The film also had the impromptu goal of being released during the middle of the Richard M. Nixon administration's control. With audiences already tense over the president's problematic decisions, Truman embodied a nostalgia and belief that politics could be better. Give 'em Hell, Harry! goes so far as to decry Nixon in its closing moments, suggesting that the recently deceased Truman would despise the more recent president's ideals. It is a moment that got a triumphant cheer from the live audience, and one meant to cause a certain reevaluation of recent history. It was to suggest, having followed over 90 minutes of endearing moments, that Truman was actually a great president both as a personality and as a leader. It may seem obvious, but the magic of performance causes the farewell to feel bittersweet. They don't have leaders like Truman anymore.
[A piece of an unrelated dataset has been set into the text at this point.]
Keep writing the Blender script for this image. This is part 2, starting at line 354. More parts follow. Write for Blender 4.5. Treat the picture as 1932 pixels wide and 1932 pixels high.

The 2016 election is difficult to fully understand the nostalgia, as it feels somewhat connected to the past. Former President Bill Clinton has been on the trail with Democratic Party nominee Hillary Clinton, causing memories of his own eight years in office to come up. The Republican Party is reliant on calling itself "The party of Abraham Lincoln," suggesting a certain moral superiority. Traces of Republican Party nominee Donald Trump's slogan "Make America great again." recollects the running slogan of Former President Ronald Reagan (no, seriously. It does). There is a nostalgia to have modern politicians be better leaders in the vein of figures long past. There's comparison to the modern leaders, in this case President Barack Obama, that vary on quality. Everything is compared to the past, and only then does the overall impact make any sense.

In the modern age where social media is a main draw for most younger voters, politicians have done their best to adapt to changing trends. Truman was limited to travelling across country to get the word out. Nowadays, the word can get out online in a matter of seconds. It has proven to be both good and bad, causing the personal image to be more exploitative than it ever had been in the past. Criticisms of politicians, no matter how minor, are allowed to be voiced more freely and massively. The days when Truman's criticisms were reduced to popular media are gone. Now it's about the immediacy. Each candidate has their appeal to whomever their demographic is, but they both embody a nostalgic ideal of doing better than their predecessors. The only difference is that all five living presidents have endorsed Clinton and shoved plenty of hyperbole into their rally speeches. This is far from the idea of Truman criticizing Nixon's incompetence. The public's interest does suggest that this is the most divisive election in recent history. Even then, the nostalgia for a better America remains strong.

Give 'em Hell, Harry! isn't one of the great works of cinema, though it does have one of the best portrayals of a president often buried in history. He was a man just like anybody else. He wanted to make the country strong and show that positive change was possible. He was seen mowing the lawn, running the country, and even having personal chats with his family. It may be difficult to agree with him on everything, but it does paint a portrait of a man whose reputation would be restored to a positive status. It's still speculative if he was that great, but he definitely left a lasting impression, as the next president is likely to do when they become a figure stuck in sticky situations that history may judge them critically on, but will inevitably come back to be seen as a substantial impact on the country's long term success.